Among the budget to medium priced condensers I can recommend are the Audio Technica AT-2020 ($99) and -4040 ($299), the Rode NT-1a ($199) and multi-pattern NT-2a ($399). All these mics are large diaphragm condensers of good build and from reputable manufacturers. They all require pre-amps with phantom power; mic pre's from ART, Presonus and M-Audio are good candidates to choose from.

hth,
4
Thanx for the feedback guys, I will try again with the 58, I was always led to believe the 58 was a vocal orientated mic. The Rode NT-1a keeps getting a mention, will possibly try one out. Just on a after thought, I too was originally recording on a Yamaha MD4 and have since upgraded to a Boss BR1600CDR, however my acoustic recordings were a lot louder on the MD4, I had trouble getting the volume on the Boss even with all my input levels up.

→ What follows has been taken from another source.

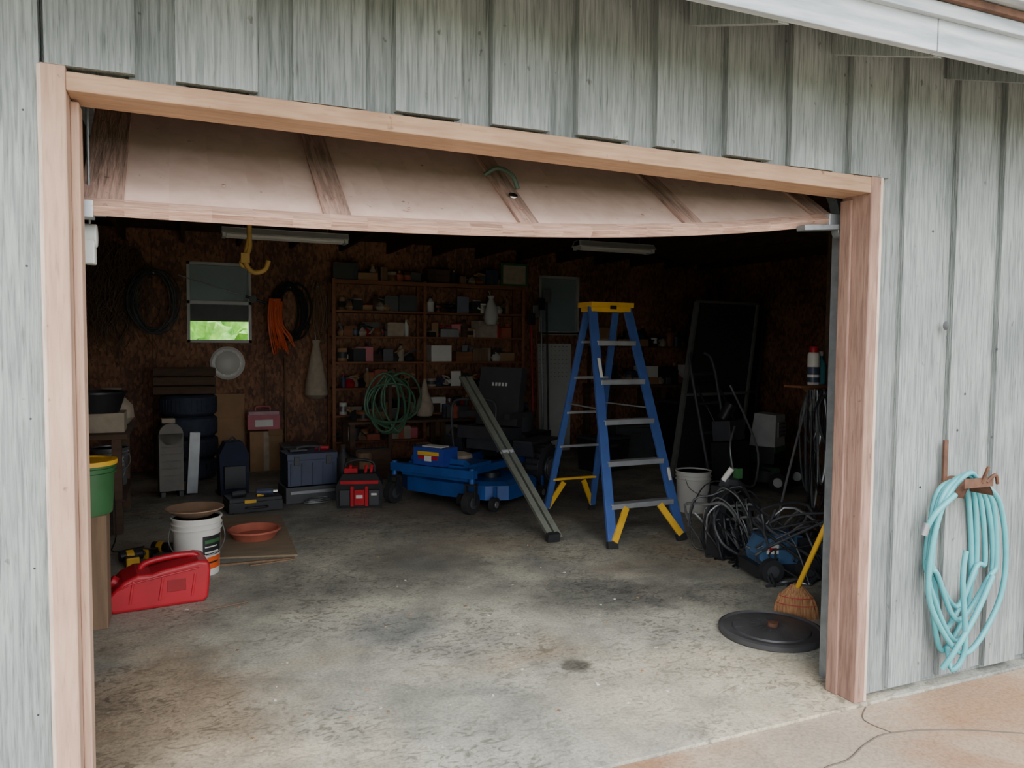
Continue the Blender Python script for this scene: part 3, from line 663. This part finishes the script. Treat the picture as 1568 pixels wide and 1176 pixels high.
o.done(0,(.73,3.5,2.12))
def fluor(x,y,L,z,pw,rz=0):
    o=Ob('fluorescent_light')
    o.box((0,0,.03),(L,.12,.05),WHM);o.prism([(-.11,0),(-.06,.05),(.06,.05),(.11,0)],-L/2,L/2,WHM,Matrix.Rotation(pi/2,4,'Z'))
    for y_ in(-.045,.045):o.cyl((-L/2+.04,y_,-.015),(L/2-.04,y_,-.015),.018,WHT)
    for x_ in(-L/2+.02,L/2-.02):o.box((x_,0,-.01),(.03,.16,.05),WHM)
    for x_ in(-L/3,L/3):o.cyl((x_,0,.05),(x_,0,ZC-.145-z),.004,GRY,None,6)
    ob=o.done(.002,(x,y,z),rz)
    ld=bpy.data.lights.new('interior_fill','AREA');ld.shape='RECTANGLE';ld.size=L-.1;ld.size_y=.12;ld.energy=pw;ld.color=(1,.97,.9)  # weak fill light added under the fixture to lift the dark interior
    lo=bpy.data.objects.new('interior_fill',ld);lo.location=(0,0,-.04);lo.parent=ob;bpy.context.scene.collection.objects.link(lo)
fluor(1.17,5.0,1.12,2.46,2.2);fluor(4.36,4.5,.88,2.48,.8)
# ---------------------------------------------------------------- shelving
o=Ob('wall_shelving')
xs=[1.95,3.08,4.43];zs=[.28,.60,.93,1.25,1.56,1.87,2.23]
for x in xs:
    for y in(6.94,7.25):o.bx(x-.02,x+.02,y-.02,y+.02,0,2.26,WOOD)
for z in zs:o.bx(1.95,4.43,6.92,7.27,z-.012,z+.012,WOOD)
o.bx(1.95,4.43,6.915,6.93,2.2,2.25,WOOD)
o.done(.002)
cols=[WHT,DKG,TAN,RED,NAVY,CREAM,DKG,BLK,GRY,TAN,TIMB,WOOD,TERR,BLK,DKG,TAN,CREAM,BLKR,WOODD,DKG,WOODD,BLK]
def item(o,x,y,z,maxh,big=1):
    t=random.random();m=random.choice(cols)
    if t<.38:
        w=random.uniform(.08,.26)*big;h=min(maxh,random.uniform(.06,.22)*big);o.box((x,y,z+h/2),(w,random.uniform(.08,.18),h),m,(0,0,random.uniform(-.3,.3)));o.box((x,y,z+h+.004),(w*.9,.1,.008),random.choice(cols),(0,0,.1))
    elif t<.58:
        r=random.uniform(.03,.07)*big;h=min(maxh,random.uniform(.08,.19)*big);o.lathe([(0,0),(r,0),(r,h*.95),(r*.93,h),(0,h)],(x,y,z),m,20);o.lathe([(r*1.02,h*.25),(r*1.02,h*.7)],(x,y,z),random.choice(cols),20,None,0,2*pi,False)
    elif t<.75:
        r=random.uniform(.025,.05)*big;h=min(maxh,random.uniform(.14,.24)*big);o.lathe([(0,0),(r,0),(r,h*.65),(r*.4,h*.8),(r*.4,h),(0,h)],(x,y,z),m,18);o.lathe([(r*.45,h*.87),(r*.45,h*1.0),(0,h)],(x,y,z),random.choice(cols),14)
    else:
        pts=[(x+random.uniform(-.12,.12),y+random.uniform(-.06,.06),z+random.uniform(.02,.16)) for i in range(7)];o.tube(pts,.012,m,6)
        o.lathe([(0,0),(.06,0),(.075,.05),(.04,.10),(0,.12)],(x,y,z),random.choice(cols),9)
for zi,z in enumerate(zs):
    for h,(xa,xb) in enumerate(((2.0,3.04),(3.12,4.39))):
        o=Ob('shelf_clutter');x=xa+.08
        while x<xb-.08:
            if not(zi==3 and h==1 and 3.05<x<3.55):item(o,x,random.uniform(7.03,7.12),z+.0125,.26)
            x+=random.uniform(.05,.11)
        if o.bm.verts:o.done()
o=Ob('white_carton');o.box((0,0,.1),(.27,.2,.20),WHT);o.box((0,0,.202),(.27,.02,.003),CREAM);o.done(.004,(3.30,7.03,1.263))
o=Ob('low_bench');o.bx(1.98,4.30,6.22,6.72,.57,.60,WOODD)
for x in(2.03,3.1,4.25):
    for y in(6.27,6.67):o.bx(x-.03,x+.03,y-.03,y+.03,0,.57,WOODD)
o.done(.003)
o=Ob('tan_gourd');o.lathe([(0,0),(.09,.02),(.115,.1),(.09,.2),(.045,.3),(.03,.4),(.012,.46),(0,.47)],(0,0,0),CREAM,24);o.done(0,(2.95,6.5,.601))
o=Ob('bench_clutter');x=2.1
while x<4.2:
    if not(2.7<x<3.2):item(o,x,random.uniform(6.35,6.58),.601,.3,1.3)
    x+=random.uniform(.05,.11)
o.done()
o=Ob('floor_clutter');x=1.85
while x<3.1:
    if not 2.25<x<2.6:item(o,x,random.uniform(5.7,5.95),0.0,.5,1.8)
    x+=random.uniform(.08,.15)
o.done(.004)
o=Ob('garden_tools')
for i,(x,m) in enumerate(((4.5,RED),(4.57,WOOD),(4.64,GRY),(4.72,BLK))):
    o.cyl((x+.02,6.75,.0),(x,6.84,1.9+.1*i),.013,m);o.box((x,6.82,1.82+.1*i),(.10,.02,.16),GRY if i%2 else BLK)
o.done(.003)
o=Ob('pegboard');o.bx(4.78,5.30,7.22,7.23,.0,1.50,WHM)
for i in range(8):
    for j in range(8):o.cyl((4.81+.06*i,7.219,1.46-.06*j),(4.81+.06*i,7.218,1.46-.06*j),.006,BLK,None,6)
o.bx(4.80,5.28,7.23,7.28,.0,1.4,WOOD);o.done()
o=Ob('plastic_bag');o.lathe([(0,0),(.07,.02),(.10,.1),(.08,.22),(.03,.34),(.05,.38),(0,.37)],(0,0,0),WHM,9);o.tube([(0,0,.35),(0,.09,.45)],.004,WHM,5);o.done(0,(3.92,6.80,1.72))
o=Ob('framed_picture');o.bx(0,.38,-.015,.0,0,.3,GRN);o.bx(.03,.35,-.018,-.014,.03,.27,CREAM);o.done(.002,(4.10,6.93,2.2425))
o=Ob('back_workbench');o.bx(5.5,7.4,6.6,7.25,.90,.94,WOODD)
for x in(5.55,6.45,7.35):
    for y in(6.65,7.2):o.bx(x-.04,x+.04,y-.04,y+.04,0,.9,WOODD)
o.bx(5.6,7.4,6.98,7.28,1.45,1.47,WOODD)
for x in (5.62,6.5,7.38):o.bx(x-.02,x+.02,7.25,7.29,.94,1.47,WOODD)
o.done(.003)
for z,y in((.941,6.85),(1.471,7.12)):
    o=Ob('bench_clutter');x=5.7
    while x<7.2:
        item(o,x,y,z,.3,1.4);x+=random.uniform(.06,.14)
    o.box((6.2,y,z+.05),(.5,.2,.1),TAN)
    o.done()
def bin_(x,y,w,d,h,m,rz=0,name='storage_bin'):
    o=Ob(name);o.box((0,0,h/2),(w*.92,d*.92,h),m,(0,0,0),1.07);o.box((0,0,h+.012),(w*1.03,d*1.03,.03),DKG);o.box((0,-d*.49,h*.8),(w*.25,.02,.04),DKG);o.done(.012,(x,y,0),rz)
bin_(4.9,5.6,.5,.4,.38,BLK,.2);bin_(5.6,6.1,.55,.4,.45,DKG,-.2);bin_(1.45,6.2,.40,.35,.36,DKG,.0);bin_(6.3,6.0,.5,.4,.75,BLK,.1)
def sframe(name,BL,rv,uv,m):
    o=Ob(name);BL=Vector(BL);rv=Vector(rv);uv=Vector(uv);n=rv.cross(uv).normalized()
    a,b,c,d=BL,BL+rv,BL+rv+uv,BL+uv
    for p,q in((a,b),(b,c),(c,d),(d,a),(a+uv*.45,b+uv*.45)):o.beam(p,q,.03,.07,m,n)
    e=n*.004;o.hexa([a-e,b-e,c-e,d-e],[a+e,b+e,c+e,d+e],SCR);o.done()
sframe('screen_door',(5.30,4.75,.03),(1.0,.12,0),(.62,.45,1.98),M('frame_grey',s(124,126,122),.5,.1))
sframe('screen_door',(5.9,5.15,.03),(.9,.12,0),(.6,.45,1.95),M('frame_dark',s(84,84,86),.5,.2))
o=Ob('push_mower')
for x in(-.26,.26):
    for y in(-.25,.25):
        r=.12 if y>0 else .10;o.cyl((x-.025,y,r),(x+.025,y,r),r,BLKR,None,28);o.cyl((x-.03,y,r),(x+.03,y,r),r*.5,WHM,None,20)
o.lathe([(.27,.08),(.28,.2),(.22,.25),(.0,.26)],(0,0,0),BLK,32);o.box((0,0,.2),(.46,.5,.08),M('deck_dark_green',s(40,66,50),.5))
o.box((0,0,.35),(.30,.3,.18),BLK);o.box((0,-.155,.41),(.30,.01,.06),GRN)
o.box((0,-.02,.60),(.28,.28,.36),M('mower_light_grey',s(164,166,162),.6),(.06,0,0),.85);o.box((0,-.165,.62),(.2,.01,.16),GRY)
for k in range(4):o.box((0,-.172,.56+.04*k),(.17,.006,.012),DKG)
o.tube([(-.22,.25,.2),(-.24,.5,.7),(-.22,.7,1.05),(.22,.7,1.05),(.24,.5,.7),(.22,.25,.2)],.014,BLK,8)
o.done(.012,(6.0,4.05,0),.45)
o=Ob('hand_truck')
for x in(-.2,.2):
    o.tube([(x,0,.1),(x,.14,.7),(x,.28,1.3),(x*.6,.34,1.42)],.018,DKG,8);o.cyl((x-.03,.07,.12),(x+.03,.07,.12),.12,BLKR,None,24)
for z in(.3,.6,.9,1.2):o.cyl((-.2,z*.22,z),(.2,z*.22,z),.014,DKG)
o.box((0,-.1,.012),(.42,.24,.012),DKG);o.cyl((-.2,.07,.12),(.2,.07,.12),.012,GRY)
o.box((0,-.1,.28),(.34,.22,.5),BLK,(-.1,0,0));o.box((0,-.06,.64),(.3,.2,.2),DKG,(-.1,0,.1));o.cyl((-.02,0,.74),(.05,-.05,.9),.06,BLK)
o.tube([(-.1,-.2,.7),(-.25,-.25,.5),(-.2,-.3,.2),(.1,-.3,.1),(.25,-.25,.4),(.1,-.2,.75),(-.05,-.1,1.1)],.012,GRY,7)
o.done(.008,(5.35,3.95,0),.3)
o=Ob('scrap_lumber')
for k in range(7):o.box((random.uniform(-.1,.1),.09*k,.02+.036*(k%3)),(1.1,.09,.035),TAN if k%2 else TIMB,(0,0,random.uniform(-.12,.12)))
o.done(.003,(5.75,2.35,0),.8)
o=Ob('leaning_poles')
for k in range(7):
    o.cyl((6.9+.09*k,5.6,.0),(6.95+.07*k,6.55,2.2+random.uniform(-.3,.2)),.014,random.choice([WOOD,GRY,YEL,RED,BLK]))
o.done()
# ---------------------------------------------------------------- garden hose outside
o=Ob('garden_hose')
cx,zt=3.39,.93
for k in range(6):
    w=.13+.018*k;x0=cx-.02+.010*k;bot=.16+.05*((k*2)%5);yy=-.068-.012*k
    j=lambda a:random.uniform(-a,a)
    pts=[(x0-.03,yy,zt-.02+.01*k),(x0-w*.8,yy,zt-.09+j(.02)),(x0-w*1.05+j(.015),yy,zt-.35),(x0-w*.85+j(.03),yy,bot+.22),(x0-.02+j(.03),yy,bot),(x0+w*.8+j(.03),yy,bot+.17),(x0+w*1.1+j(.015),yy,zt-.38),(x0+w*.85,yy,zt-.10+j(.02)),(x0+.05,yy,zt-.01)]
    o.tube(pts,.0115,TEAL,10,True,6)
o.tube([(cx-.10,-.15,zt-.05),(cx-.2,-.14,zt-.12),(cx-.23,-.12,zt-.19)],.0115,TEAL,10);o.cyl((cx-.225,-.12,zt-.17),(cx-.24,-.115,zt-.22),.015,GRY)
o.tube([(cx-.02,-.15,zt-.3),(cx-.04,-.155,.5),(cx-.0,-.15,.2),(cx-.05,-.13,.10),(cx-.02,-.08,.18)],.0115,TEAL,10)
o.tube([(cx+.16,-.15,.5),(cx+.05,-.155,.34),(cx-.06,-.15,.20),(cx-.10,-.12,.11)],.0115,TEAL,10)
o.done()
o=Ob('hose_bracket')
o.bx(cx-.06,cx-.035,-.06,-.051,.9,1.10,RUST)
o.lathe([(.10,0),(.10,.13)],(cx,-.052,zt-.09),RUST,16,(pi/2,0,0),.3,pi-.3)
o.lathe([(.095,0),(.095,.13)],(cx,-.052,zt-.09),RUST,16,(pi/2,0,0),.3,pi-.3)
o.box((cx,-.18,zt-.0),(.18,.006,.04),RUST);o.tube([(cx+.05,-.18,zt+.0),(cx+.09,-.19,zt+.03),(cx+.12,-.18,zt-.01)],.008,RUST,6);o.tube([(cx+.02,-.18,zt+.0),(cx+.03,-.20,zt+.07)],.008,RUST,6)
o.done()
def bush(x,y,r):
    bm=bmesh.new();bmesh.ops.create_icosphere(bm,subdivisions=5,radius=r)
    for v in bm.verts:
        n_=noise.noise(v.co*3)*.35+noise.noise(v.co*9)*.2;v.co*=1+n_
    me=bpy.data.meshes.new('hedge');bm.to_mesh(me);bm.free();me.materials.append(FOL)
    ob=bpy.data.objects.new('hedge',me);ob.location=(x,y,r*.6-.2);bpy.context.scene.collection.objects.link(ob)
bush(.9,11.5,1.6);bush(3.4,12,1.6);bush(6.2,11.5,1.6)
# ---------------------------------------------------------------- light
w=bpy.data.worlds.new('World');bpy.context.scene.world=w;w.use_nodes=True
n=w.node_tree.nodes;l=w.node_tree.links;bg=n['Background']
tc=n.new('ShaderNodeTexCoord');sp=n.new('ShaderNodeSeparateXYZ');l.new(tc.outputs['Generated'],sp.inputs[0])
r=n.new('ShaderNodeValToRGB');e=r.color_ramp.elements;e[0].position=0;e[0].color=(1.03,1.07,1.10,1);e[1].position=.7;e[1].color=(.8,.86,.95,1)
l.new(sp.outputs[2],r.inputs[0]);l.new(r.outputs[0],bg.inputs[0]);bg.inputs[1].default_value=3.7
sd=bpy.data.lights.new('sun','SUN');sd.energy=3.8;sd.angle=radians(40);sd.color=(1,.97,.92)
so=bpy.data.objects.new('sun',sd);bpy.context.scene.collection.objects.link(so)
so.rotation_euler=Vector((.2,1,-.9)).to_track_quat('-Z','Y').to_euler();so.location=(-3,-6,8)
# ---------------------------------------------------------------- camera
yaw,pitch,roll=radians(23.29),radians(3.1),radians(.49)
f=Vector((sin(yaw)*cos(pitch),cos(yaw)*cos(pitch),-sin(pitch)));rr_=Vector((cos(yaw),-sin(yaw),0));u=rr_.cross(f)
r2=rr_*cos(roll)+u*sin(roll);u2=-rr_*sin(roll)+u*cos(roll)
cd=bpy.data.cameras.new('camera');cd.sensor_width=36;cd.lens=1178/1568*36;cd.clip_start=.05
co=bpy.data.objects.new('camera',cd);bpy.context.scene.collection.objects.link(co)
mt=Matrix((r2,u2,-f)).transposed().to_4x4();mt.translation=Vector((.266,-2.385,1.512));co.matrix_world=mt
bpy.context.scene.camera=co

Everything else recorded on the Boss has been great.
5

%1$s a écrit ... Just on a after thought, I too was originally recording on a Yamaha MD4 and have since upgraded to a Boss BR1600CDR, however my acoustic recordings were a lot louder on the MD4, I had trouble getting the volume on the Boss even with all my input levels up. Everything else recorded on the Boss has been great.


Maybe looking into an external preamp is a good idea, even aside from needing phantom power for that new condenser you're looking at.

I got an MXL V63-M also, in trade- and it's a real nice-sounding mic. 'Bang for Buck' I think the Budget Credo goes. There's a lot of affordable stuff out there now. Go find one! :)
6
Recording an acoustic guitar, I have always found that using a pickup ran straight into the board or sound card is best. Even putting a preamp between the guitar and recording device can work out great. A strong signal like this will work better than micing because the mic will pick up other sounds, not to mention you need more gain for the mic than you would a pickup, which means you get hiss.